Goal = Set down, exactly as they appear, the lines from the line holding "Recreate this scene" through the line holding "col = scn.collection", inclusive; output nothing outside that range.

Dataset records =
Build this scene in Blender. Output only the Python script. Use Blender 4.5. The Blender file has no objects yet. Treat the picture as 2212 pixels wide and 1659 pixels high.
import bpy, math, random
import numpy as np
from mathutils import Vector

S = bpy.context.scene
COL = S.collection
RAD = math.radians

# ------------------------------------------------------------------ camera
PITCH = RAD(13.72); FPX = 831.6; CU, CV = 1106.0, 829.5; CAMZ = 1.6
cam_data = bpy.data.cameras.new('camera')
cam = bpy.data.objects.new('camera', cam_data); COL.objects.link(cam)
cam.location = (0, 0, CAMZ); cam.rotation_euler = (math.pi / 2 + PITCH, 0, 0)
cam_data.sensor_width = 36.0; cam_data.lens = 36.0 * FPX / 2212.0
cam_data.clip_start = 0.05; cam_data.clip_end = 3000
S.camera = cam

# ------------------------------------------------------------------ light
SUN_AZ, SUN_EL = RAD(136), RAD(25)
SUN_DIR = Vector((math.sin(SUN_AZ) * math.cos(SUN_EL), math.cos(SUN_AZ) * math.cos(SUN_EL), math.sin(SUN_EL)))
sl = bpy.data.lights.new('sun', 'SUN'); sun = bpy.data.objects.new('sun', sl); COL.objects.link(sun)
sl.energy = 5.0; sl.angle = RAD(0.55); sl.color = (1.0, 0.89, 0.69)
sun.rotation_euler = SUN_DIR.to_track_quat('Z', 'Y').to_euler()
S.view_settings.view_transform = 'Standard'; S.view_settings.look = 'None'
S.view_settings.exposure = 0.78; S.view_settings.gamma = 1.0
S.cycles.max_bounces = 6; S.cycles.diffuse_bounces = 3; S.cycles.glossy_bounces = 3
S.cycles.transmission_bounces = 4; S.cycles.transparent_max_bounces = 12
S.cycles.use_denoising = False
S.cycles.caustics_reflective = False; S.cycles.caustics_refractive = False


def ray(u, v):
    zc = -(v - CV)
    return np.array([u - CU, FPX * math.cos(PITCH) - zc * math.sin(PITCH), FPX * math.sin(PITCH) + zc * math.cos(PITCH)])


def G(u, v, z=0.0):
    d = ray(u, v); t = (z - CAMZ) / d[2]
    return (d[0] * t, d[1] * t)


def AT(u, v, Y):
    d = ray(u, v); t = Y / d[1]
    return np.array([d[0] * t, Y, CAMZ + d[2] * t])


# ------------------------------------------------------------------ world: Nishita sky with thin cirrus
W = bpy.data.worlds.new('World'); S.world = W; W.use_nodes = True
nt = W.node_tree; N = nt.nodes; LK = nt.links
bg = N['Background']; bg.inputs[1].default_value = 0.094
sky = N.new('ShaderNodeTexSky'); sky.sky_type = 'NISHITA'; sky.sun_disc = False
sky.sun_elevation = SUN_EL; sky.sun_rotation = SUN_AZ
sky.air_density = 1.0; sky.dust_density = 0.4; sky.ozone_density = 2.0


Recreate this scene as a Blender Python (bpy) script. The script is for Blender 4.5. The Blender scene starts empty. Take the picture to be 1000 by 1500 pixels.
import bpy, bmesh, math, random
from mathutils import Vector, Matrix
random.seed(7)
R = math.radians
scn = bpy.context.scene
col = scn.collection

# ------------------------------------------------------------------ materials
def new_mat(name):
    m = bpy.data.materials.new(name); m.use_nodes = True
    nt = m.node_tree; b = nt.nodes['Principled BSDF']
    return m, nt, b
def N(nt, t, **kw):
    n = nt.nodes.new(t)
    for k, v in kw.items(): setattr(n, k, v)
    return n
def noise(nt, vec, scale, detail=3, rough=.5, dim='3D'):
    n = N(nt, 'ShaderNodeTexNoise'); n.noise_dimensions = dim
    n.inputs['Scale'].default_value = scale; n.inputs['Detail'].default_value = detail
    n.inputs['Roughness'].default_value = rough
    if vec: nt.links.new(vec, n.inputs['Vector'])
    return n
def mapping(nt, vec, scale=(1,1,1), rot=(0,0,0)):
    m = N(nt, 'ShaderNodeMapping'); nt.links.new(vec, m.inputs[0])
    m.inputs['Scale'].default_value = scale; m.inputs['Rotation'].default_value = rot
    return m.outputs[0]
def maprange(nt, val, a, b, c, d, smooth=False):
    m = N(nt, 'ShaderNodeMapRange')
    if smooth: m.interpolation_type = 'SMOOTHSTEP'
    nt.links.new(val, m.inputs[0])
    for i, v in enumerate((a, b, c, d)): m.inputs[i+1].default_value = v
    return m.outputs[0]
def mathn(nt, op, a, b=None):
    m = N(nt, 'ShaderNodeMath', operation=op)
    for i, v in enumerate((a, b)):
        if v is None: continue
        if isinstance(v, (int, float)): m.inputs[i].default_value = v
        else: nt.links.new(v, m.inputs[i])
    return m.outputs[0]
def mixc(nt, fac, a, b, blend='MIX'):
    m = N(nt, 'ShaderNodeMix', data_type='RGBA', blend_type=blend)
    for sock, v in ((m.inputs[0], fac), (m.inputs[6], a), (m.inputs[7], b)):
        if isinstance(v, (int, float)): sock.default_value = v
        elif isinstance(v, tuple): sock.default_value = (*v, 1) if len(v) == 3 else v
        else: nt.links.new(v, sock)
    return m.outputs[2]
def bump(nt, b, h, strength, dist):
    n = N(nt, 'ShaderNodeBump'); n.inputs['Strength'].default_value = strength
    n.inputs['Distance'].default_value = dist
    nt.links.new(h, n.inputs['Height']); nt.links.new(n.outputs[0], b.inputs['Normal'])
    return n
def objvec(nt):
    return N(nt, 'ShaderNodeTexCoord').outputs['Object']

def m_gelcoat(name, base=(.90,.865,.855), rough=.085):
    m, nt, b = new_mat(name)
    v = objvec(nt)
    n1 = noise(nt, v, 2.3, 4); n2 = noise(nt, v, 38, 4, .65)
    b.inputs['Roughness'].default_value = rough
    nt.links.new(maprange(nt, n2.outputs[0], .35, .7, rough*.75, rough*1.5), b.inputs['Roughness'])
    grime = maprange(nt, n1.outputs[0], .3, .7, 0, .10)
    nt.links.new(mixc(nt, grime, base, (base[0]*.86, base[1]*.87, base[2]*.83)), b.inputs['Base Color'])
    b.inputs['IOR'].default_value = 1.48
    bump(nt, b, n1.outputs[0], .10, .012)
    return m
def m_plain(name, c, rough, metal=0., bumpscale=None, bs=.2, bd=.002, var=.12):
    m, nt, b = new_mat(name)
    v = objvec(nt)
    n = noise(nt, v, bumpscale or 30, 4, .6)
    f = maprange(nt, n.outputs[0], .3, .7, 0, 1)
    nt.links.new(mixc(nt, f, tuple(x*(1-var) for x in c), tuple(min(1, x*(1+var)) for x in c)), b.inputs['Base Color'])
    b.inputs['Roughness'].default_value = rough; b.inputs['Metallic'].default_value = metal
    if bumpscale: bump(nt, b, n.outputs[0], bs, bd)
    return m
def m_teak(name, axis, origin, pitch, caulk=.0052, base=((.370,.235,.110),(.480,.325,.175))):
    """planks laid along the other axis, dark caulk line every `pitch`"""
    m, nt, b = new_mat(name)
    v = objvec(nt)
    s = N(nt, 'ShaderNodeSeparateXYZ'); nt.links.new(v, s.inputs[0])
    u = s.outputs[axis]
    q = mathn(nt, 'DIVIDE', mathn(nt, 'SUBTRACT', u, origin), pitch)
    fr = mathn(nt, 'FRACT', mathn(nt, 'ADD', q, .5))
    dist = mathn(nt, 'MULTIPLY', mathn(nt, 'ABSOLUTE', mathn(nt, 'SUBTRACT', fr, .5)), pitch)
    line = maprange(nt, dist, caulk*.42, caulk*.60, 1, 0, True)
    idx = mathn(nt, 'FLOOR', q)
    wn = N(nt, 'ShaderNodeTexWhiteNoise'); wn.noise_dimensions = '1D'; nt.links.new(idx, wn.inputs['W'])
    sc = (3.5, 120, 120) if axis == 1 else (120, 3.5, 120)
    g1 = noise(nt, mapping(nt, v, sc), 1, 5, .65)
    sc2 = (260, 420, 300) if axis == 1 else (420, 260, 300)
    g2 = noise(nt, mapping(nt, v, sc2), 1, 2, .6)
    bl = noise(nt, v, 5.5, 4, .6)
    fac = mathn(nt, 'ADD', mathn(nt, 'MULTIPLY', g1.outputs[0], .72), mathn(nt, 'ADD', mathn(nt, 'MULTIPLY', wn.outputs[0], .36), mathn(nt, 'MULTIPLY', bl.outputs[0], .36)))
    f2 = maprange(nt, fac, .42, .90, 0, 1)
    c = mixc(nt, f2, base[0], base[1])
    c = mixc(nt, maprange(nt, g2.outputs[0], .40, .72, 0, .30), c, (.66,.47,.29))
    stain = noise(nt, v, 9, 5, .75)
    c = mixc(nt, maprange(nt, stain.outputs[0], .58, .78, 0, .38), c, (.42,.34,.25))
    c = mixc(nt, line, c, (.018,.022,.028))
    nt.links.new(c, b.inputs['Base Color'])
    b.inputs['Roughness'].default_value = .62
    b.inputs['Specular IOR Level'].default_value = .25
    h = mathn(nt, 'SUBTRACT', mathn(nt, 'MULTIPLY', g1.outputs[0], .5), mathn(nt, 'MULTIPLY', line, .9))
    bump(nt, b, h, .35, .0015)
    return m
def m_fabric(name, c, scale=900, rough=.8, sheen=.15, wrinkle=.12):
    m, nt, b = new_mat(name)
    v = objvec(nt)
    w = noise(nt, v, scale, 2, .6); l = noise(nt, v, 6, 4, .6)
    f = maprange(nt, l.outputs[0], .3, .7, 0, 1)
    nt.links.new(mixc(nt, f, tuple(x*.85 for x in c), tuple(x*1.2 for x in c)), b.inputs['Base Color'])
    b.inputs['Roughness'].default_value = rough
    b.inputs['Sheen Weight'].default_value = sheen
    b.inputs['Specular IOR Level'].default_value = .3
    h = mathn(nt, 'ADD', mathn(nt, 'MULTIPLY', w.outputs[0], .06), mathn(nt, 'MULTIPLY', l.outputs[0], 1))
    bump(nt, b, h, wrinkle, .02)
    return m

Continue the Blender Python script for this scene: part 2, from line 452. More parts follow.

Answer for this exercise =
Recreate this scene as a Blender Python (bpy) script. The script is for Blender 4.5. The Blender scene starts empty. Take the picture to be 1000 by 1500 pixels.
import bpy, bmesh, math, random
from mathutils import Vector, Matrix
random.seed(7)
R = math.radians
scn = bpy.context.scene
col = scn.collection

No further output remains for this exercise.